:: Given request ::
Output all lines exactly, with nothing added or dropped.

:: Data excerpt ::
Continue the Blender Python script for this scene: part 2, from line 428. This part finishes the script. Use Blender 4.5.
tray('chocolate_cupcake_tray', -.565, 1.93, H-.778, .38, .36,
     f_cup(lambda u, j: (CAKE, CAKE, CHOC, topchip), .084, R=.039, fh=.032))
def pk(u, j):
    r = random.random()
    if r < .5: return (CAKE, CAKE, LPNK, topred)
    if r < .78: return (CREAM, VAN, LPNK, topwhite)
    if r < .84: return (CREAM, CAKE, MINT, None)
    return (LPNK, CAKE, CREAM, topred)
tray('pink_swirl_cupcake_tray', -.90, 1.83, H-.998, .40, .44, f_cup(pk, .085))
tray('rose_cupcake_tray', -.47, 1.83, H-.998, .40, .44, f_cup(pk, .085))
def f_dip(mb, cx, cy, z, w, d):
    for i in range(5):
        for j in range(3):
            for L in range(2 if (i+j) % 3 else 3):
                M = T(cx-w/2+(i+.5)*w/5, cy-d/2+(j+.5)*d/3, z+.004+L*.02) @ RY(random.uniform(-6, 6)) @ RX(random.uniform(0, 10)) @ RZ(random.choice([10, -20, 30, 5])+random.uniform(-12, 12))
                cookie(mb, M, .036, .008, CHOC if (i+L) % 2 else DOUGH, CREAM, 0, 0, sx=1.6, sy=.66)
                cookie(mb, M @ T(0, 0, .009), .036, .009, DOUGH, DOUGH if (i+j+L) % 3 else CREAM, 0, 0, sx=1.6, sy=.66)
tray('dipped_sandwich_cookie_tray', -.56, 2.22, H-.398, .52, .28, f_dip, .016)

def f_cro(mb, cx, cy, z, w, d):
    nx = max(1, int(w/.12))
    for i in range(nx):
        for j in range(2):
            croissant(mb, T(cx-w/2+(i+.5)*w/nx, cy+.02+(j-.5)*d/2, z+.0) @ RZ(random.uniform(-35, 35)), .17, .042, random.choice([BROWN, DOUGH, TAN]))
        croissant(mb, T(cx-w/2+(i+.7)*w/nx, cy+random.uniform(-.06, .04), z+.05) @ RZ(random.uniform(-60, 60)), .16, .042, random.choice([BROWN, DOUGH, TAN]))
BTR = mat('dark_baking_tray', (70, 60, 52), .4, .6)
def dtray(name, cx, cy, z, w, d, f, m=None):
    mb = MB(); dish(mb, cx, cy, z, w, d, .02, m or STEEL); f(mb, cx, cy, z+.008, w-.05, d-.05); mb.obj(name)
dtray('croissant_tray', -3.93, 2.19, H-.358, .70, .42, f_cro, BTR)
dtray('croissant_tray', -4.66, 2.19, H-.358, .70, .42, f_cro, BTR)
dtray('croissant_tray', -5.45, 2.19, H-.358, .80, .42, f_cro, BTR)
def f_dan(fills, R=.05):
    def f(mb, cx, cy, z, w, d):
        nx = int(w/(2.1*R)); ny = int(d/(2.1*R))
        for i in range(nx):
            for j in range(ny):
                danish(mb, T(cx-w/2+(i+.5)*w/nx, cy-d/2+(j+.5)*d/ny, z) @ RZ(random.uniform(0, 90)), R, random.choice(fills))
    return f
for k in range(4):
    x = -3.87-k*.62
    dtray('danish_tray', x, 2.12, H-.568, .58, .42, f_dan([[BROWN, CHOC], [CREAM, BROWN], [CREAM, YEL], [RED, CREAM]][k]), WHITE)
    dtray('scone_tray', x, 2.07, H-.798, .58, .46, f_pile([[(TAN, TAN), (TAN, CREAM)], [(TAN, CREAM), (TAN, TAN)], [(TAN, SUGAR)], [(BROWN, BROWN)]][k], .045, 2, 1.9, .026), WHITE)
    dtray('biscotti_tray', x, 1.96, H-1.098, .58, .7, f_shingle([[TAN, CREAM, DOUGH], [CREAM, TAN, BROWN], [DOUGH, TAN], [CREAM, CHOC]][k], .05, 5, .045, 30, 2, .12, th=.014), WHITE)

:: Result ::
Continue the Blender Python script for this scene: part 2, from line 428. This part finishes the script. Use Blender 4.5.
tray('chocolate_cupcake_tray', -.565, 1.93, H-.778, .38, .36,
     f_cup(lambda u, j: (CAKE, CAKE, CHOC, topchip), .084, R=.039, fh=.032))
def pk(u, j):
    r = random.random()
    if r < .5: return (CAKE, CAKE, LPNK, topred)
    if r < .78: return (CREAM, VAN, LPNK, topwhite)
    if r < .84: return (CREAM, CAKE, MINT, None)
    return (LPNK, CAKE, CREAM, topred)
tray('pink_swirl_cupcake_tray', -.90, 1.83, H-.998, .40, .44, f_cup(pk, .085))
tray('rose_cupcake_tray', -.47, 1.83, H-.998, .40, .44, f_cup(pk, .085))
def f_dip(mb, cx, cy, z, w, d):
    for i in range(5):
        for j in range(3):
            for L in range(2 if (i+j) % 3 else 3):
                M = T(cx-w/2+(i+.5)*w/5, cy-d/2+(j+.5)*d/3, z+.004+L*.02) @ RY(random.uniform(-6, 6)) @ RX(random.uniform(0, 10)) @ RZ(random.choice([10, -20, 30, 5])+random.uniform(-12, 12))
                cookie(mb, M, .036, .008, CHOC if (i+L) % 2 else DOUGH, CREAM, 0, 0, sx=1.6, sy=.66)
                cookie(mb, M @ T(0, 0, .009), .036, .009, DOUGH, DOUGH if (i+j+L) % 3 else CREAM, 0, 0, sx=1.6, sy=.66)
tray('dipped_sandwich_cookie_tray', -.56, 2.22, H-.398, .52, .28, f_dip, .016)

def f_cro(mb, cx, cy, z, w, d):
    nx = max(1, int(w/.12))
    for i in range(nx):
        for j in range(2):
            croissant(mb, T(cx-w/2+(i+.5)*w/nx, cy+.02+(j-.5)*d/2, z+.0) @ RZ(random.uniform(-35, 35)), .17, .042, random.choice([BROWN, DOUGH, TAN]))
        croissant(mb, T(cx-w/2+(i+.7)*w/nx, cy+random.uniform(-.06, .04), z+.05) @ RZ(random.uniform(-60, 60)), .16, .042, random.choice([BROWN, DOUGH, TAN]))
BTR = mat('dark_baking_tray', (70, 60, 52), .4, .6)
def dtray(name, cx, cy, z, w, d, f, m=None):
    mb = MB(); dish(mb, cx, cy, z, w, d, .02, m or STEEL); f(mb, cx, cy, z+.008, w-.05, d-.05); mb.obj(name)
dtray('croissant_tray', -3.93, 2.19, H-.358, .70, .42, f_cro, BTR)
dtray('croissant_tray', -4.66, 2.19, H-.358, .70, .42, f_cro, BTR)
dtray('croissant_tray', -5.45, 2.19, H-.358, .80, .42, f_cro, BTR)
def f_dan(fills, R=.05):
    def f(mb, cx, cy, z, w, d):
        nx = int(w/(2.1*R)); ny = int(d/(2.1*R))
        for i in range(nx):
            for j in range(ny):
                danish(mb, T(cx-w/2+(i+.5)*w/nx, cy-d/2+(j+.5)*d/ny, z) @ RZ(random.uniform(0, 90)), R, random.choice(fills))
    return f
for k in range(4):
    x = -3.87-k*.62
    dtray('danish_tray', x, 2.12, H-.568, .58, .42, f_dan([[BROWN, CHOC], [CREAM, BROWN], [CREAM, YEL], [RED, CREAM]][k]), WHITE)
    dtray('scone_tray', x, 2.07, H-.798, .58, .46, f_pile([[(TAN, TAN), (TAN, CREAM)], [(TAN, CREAM), (TAN, TAN)], [(TAN, SUGAR)], [(BROWN, BROWN)]][k], .045, 2, 1.9, .026), WHITE)
    dtray('biscotti_tray', x, 1.96, H-1.098, .58, .7, f_shingle([[TAN, CREAM, DOUGH], [CREAM, TAN, BROWN], [DOUGH, TAN], [CREAM, CHOC]][k], .05, 5, .045, 30, 2, .12, th=.014), WHITE)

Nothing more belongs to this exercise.